[start AVAILABLE DATA]

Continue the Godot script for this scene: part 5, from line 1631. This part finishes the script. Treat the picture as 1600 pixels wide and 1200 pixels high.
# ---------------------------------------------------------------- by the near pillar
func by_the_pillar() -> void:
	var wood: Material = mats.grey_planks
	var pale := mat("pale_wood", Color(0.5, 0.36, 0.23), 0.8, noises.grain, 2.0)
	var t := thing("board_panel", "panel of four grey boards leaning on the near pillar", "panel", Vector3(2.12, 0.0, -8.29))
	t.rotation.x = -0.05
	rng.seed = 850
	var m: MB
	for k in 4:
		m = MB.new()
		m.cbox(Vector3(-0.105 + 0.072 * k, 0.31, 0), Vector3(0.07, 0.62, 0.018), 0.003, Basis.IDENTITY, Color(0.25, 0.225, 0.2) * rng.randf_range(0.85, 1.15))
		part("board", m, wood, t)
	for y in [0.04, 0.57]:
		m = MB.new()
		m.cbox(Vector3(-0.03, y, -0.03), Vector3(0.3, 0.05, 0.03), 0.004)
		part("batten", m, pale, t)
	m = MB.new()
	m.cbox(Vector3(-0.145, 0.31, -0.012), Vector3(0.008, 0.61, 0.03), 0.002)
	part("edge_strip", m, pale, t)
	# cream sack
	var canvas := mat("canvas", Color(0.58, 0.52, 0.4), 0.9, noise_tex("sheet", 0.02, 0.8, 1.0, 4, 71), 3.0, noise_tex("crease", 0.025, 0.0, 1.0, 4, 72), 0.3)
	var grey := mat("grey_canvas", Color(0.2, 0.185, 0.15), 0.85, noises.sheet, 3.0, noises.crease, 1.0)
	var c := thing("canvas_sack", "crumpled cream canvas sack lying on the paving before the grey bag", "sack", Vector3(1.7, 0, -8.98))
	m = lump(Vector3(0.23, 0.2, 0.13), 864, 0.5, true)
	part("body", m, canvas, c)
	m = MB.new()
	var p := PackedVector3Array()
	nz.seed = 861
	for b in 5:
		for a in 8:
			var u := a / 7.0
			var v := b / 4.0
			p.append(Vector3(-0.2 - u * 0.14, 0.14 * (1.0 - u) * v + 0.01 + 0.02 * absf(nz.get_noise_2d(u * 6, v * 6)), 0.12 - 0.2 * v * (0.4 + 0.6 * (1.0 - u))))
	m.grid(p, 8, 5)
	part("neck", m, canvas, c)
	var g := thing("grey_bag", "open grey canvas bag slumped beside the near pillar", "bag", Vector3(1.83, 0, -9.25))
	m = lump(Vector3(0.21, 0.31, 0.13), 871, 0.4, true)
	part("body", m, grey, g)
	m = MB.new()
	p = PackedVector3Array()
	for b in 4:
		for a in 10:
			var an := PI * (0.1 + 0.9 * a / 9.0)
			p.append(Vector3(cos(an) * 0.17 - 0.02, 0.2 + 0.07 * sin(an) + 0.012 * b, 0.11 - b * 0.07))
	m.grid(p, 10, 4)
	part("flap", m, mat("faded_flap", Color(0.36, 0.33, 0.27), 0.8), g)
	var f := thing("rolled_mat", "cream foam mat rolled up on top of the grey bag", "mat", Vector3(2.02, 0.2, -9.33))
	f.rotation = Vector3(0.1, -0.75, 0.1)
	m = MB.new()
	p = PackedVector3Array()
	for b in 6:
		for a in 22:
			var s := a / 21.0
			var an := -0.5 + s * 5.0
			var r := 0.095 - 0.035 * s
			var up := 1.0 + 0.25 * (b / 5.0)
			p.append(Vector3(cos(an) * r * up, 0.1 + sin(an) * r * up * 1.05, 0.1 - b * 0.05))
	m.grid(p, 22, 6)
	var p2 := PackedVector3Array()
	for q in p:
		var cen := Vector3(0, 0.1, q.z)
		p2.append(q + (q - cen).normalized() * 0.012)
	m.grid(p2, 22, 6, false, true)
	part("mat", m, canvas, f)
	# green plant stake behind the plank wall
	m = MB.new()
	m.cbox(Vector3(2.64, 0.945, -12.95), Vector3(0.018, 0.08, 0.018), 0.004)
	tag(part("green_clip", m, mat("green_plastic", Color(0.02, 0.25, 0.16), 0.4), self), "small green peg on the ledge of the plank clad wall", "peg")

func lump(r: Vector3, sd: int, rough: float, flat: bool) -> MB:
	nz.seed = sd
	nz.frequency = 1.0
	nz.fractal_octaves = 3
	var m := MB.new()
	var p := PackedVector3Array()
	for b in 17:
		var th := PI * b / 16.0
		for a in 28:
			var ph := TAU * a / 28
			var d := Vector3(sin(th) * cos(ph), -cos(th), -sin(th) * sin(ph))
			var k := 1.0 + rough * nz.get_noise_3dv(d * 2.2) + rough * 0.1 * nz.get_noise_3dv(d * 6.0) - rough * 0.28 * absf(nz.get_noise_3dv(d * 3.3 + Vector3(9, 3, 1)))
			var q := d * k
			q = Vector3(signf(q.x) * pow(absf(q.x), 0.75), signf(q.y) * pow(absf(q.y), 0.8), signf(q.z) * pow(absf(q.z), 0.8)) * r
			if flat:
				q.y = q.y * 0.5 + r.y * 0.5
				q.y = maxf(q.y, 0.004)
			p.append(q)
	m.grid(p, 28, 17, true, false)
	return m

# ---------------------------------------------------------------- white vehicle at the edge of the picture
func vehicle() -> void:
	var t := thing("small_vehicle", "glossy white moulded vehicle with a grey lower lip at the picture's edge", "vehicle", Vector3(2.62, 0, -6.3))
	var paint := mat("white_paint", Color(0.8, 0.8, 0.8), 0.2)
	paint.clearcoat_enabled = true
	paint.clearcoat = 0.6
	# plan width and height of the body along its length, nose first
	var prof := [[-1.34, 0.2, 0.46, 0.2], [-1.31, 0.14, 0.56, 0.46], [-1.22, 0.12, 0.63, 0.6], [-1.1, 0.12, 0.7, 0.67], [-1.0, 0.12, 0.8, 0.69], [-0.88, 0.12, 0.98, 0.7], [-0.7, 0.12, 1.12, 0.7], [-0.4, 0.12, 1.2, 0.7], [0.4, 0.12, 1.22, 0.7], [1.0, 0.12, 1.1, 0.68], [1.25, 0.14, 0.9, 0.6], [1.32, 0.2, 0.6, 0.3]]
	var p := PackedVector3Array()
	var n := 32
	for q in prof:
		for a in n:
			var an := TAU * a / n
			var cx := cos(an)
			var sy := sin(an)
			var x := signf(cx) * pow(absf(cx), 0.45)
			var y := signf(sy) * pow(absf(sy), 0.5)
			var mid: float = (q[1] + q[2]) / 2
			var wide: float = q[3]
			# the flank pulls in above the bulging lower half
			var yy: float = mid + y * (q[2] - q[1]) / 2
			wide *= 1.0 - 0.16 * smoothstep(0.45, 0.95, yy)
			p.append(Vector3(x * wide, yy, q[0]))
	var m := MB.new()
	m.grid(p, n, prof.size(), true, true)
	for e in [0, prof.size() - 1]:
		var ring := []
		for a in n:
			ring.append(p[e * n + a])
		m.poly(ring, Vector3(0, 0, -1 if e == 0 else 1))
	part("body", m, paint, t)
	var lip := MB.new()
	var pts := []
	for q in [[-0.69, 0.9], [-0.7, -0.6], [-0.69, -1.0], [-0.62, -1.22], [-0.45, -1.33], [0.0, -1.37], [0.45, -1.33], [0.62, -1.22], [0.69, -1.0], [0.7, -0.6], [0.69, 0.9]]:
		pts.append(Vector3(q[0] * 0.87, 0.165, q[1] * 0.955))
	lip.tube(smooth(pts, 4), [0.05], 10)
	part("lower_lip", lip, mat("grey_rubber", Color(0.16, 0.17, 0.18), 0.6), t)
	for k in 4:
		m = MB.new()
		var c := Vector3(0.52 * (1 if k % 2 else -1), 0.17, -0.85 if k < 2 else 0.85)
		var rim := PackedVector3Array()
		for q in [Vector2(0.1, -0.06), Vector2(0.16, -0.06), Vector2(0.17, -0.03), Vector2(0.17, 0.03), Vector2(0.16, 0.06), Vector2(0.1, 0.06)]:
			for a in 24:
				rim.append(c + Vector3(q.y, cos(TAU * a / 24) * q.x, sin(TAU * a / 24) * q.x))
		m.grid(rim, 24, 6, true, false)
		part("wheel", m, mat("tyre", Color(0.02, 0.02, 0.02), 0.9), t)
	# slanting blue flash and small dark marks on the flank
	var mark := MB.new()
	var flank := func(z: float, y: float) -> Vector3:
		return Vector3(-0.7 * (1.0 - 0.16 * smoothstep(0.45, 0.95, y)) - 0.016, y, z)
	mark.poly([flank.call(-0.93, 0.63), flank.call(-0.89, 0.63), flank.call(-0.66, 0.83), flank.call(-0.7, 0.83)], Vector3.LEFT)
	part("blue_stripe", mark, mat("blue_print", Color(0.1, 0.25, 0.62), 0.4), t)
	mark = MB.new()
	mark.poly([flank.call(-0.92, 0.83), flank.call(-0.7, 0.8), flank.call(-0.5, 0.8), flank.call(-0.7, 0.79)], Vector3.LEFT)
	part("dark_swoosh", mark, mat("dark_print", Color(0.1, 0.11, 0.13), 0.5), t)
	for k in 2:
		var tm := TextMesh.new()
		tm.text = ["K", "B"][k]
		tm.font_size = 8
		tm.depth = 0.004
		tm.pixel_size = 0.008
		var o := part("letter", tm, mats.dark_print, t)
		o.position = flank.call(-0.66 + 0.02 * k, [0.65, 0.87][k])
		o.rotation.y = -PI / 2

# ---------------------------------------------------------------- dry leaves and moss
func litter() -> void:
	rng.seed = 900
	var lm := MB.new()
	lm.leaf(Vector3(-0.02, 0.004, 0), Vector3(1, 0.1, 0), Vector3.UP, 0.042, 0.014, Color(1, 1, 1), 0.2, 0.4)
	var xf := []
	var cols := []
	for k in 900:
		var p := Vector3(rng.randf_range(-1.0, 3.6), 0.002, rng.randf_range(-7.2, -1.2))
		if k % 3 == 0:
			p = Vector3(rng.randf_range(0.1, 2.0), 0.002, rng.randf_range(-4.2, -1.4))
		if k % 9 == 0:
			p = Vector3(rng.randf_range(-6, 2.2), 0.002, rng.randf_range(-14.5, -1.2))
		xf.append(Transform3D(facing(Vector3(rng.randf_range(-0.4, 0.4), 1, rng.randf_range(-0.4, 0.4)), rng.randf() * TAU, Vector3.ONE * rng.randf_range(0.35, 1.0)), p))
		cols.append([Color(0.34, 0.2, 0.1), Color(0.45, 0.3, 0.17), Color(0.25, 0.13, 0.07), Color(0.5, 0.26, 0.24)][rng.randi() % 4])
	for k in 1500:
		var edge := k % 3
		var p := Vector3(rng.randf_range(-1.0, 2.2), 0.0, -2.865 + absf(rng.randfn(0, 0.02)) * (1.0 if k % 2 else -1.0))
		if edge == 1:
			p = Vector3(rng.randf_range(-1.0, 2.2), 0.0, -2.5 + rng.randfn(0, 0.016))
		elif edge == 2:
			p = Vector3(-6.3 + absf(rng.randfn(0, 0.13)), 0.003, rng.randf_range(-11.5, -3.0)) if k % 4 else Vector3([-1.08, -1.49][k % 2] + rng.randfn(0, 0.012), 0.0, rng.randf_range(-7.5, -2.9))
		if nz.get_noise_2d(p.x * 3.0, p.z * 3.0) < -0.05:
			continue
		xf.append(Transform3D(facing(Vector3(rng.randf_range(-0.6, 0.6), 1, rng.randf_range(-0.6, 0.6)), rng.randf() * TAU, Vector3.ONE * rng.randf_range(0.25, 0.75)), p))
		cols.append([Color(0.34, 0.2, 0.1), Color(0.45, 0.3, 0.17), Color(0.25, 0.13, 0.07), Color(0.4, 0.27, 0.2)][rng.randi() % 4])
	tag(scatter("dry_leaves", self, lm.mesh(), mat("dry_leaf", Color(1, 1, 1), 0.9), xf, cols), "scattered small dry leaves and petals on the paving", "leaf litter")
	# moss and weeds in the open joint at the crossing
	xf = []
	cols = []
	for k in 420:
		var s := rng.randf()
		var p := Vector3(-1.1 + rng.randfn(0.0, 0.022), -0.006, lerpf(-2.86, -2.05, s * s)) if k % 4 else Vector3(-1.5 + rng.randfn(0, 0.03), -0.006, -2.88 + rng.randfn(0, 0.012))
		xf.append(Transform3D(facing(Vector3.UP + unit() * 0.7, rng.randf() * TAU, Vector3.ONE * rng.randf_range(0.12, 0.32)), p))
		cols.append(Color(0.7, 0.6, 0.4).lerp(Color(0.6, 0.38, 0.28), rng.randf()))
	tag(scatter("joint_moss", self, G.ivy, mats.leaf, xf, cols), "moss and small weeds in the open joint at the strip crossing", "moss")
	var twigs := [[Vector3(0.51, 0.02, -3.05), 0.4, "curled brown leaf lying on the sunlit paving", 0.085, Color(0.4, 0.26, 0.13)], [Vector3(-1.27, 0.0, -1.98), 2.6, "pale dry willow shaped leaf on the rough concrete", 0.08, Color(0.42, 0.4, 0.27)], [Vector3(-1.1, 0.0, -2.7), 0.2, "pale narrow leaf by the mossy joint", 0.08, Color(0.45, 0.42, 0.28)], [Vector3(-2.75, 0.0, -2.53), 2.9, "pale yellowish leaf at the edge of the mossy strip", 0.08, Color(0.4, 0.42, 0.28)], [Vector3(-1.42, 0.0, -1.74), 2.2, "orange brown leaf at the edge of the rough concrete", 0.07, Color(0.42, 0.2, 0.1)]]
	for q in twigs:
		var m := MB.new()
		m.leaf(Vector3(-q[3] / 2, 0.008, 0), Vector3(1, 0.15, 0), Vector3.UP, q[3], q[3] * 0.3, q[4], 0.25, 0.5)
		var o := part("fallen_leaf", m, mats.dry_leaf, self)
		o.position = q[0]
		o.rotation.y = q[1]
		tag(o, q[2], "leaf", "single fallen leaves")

[end AVAILABLE DATA]
[start AVAILABLE DATA]

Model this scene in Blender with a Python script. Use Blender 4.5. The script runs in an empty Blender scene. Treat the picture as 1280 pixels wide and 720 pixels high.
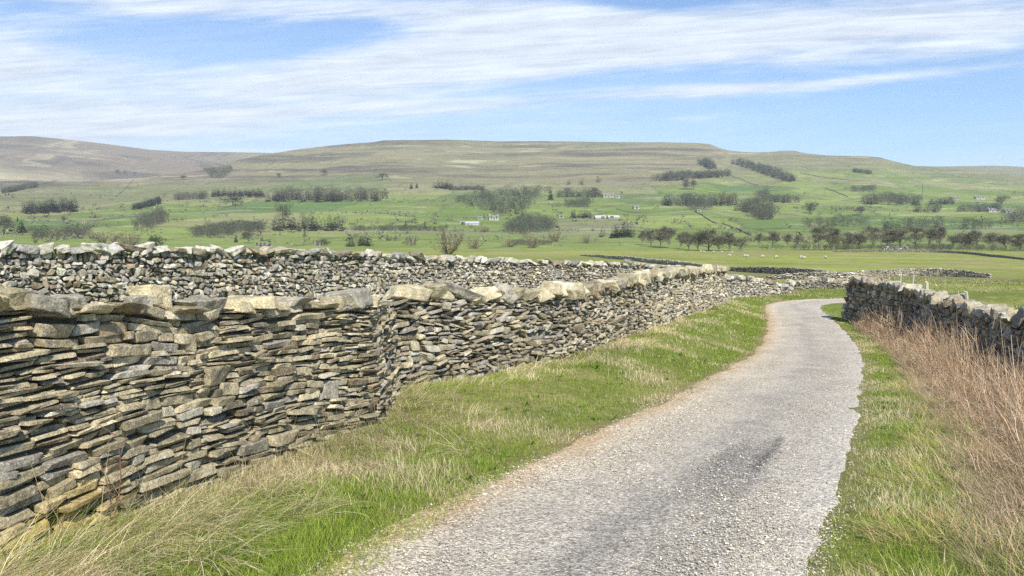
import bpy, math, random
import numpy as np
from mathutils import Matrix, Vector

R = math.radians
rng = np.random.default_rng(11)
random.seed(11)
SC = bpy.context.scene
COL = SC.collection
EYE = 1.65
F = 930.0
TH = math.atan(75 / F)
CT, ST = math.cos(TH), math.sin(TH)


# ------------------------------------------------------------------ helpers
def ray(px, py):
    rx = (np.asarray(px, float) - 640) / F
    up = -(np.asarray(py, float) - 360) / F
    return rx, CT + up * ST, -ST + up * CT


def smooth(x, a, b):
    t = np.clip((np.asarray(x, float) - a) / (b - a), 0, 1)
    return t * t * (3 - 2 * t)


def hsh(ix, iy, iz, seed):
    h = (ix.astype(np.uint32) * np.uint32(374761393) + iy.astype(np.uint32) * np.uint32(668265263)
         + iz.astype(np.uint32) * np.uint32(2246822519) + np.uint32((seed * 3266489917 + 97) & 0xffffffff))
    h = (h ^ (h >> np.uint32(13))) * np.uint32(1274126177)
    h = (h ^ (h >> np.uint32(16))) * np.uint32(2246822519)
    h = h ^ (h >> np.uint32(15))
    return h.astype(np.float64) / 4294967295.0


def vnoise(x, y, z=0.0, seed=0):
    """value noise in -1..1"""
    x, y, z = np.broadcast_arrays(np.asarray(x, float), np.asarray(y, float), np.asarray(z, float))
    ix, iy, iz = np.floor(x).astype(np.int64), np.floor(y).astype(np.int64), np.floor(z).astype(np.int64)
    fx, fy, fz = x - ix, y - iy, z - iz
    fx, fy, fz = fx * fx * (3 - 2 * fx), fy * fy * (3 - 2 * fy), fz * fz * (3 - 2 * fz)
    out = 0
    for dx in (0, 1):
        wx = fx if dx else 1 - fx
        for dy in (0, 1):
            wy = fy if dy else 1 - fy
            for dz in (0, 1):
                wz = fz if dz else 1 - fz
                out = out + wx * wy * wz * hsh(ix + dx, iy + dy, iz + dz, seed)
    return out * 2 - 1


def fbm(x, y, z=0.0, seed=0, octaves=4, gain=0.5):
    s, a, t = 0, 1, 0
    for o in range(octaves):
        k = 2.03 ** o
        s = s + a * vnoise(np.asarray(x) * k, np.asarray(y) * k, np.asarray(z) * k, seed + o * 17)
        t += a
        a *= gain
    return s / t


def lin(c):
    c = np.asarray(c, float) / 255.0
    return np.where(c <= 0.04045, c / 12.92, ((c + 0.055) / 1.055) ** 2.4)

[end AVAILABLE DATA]

• [OBJECTIVE] Leave out the pictures and transcribe exactly the lines from the one containing "Model this scene" through the one containing "CT, ST = math.cos(TH), math.sin(TH)".

• [WORKED ANSWER]
Model this scene in Blender with a Python script. Use Blender 4.5. The script runs in an empty Blender scene. Treat the picture as 1280 pixels wide and 720 pixels high.
import bpy, math, random
import numpy as np
from mathutils import Matrix, Vector

R = math.radians
rng = np.random.default_rng(11)
random.seed(11)
SC = bpy.context.scene
COL = SC.collection
EYE = 1.65
F = 930.0
TH = math.atan(75 / F)
CT, ST = math.cos(TH), math.sin(TH)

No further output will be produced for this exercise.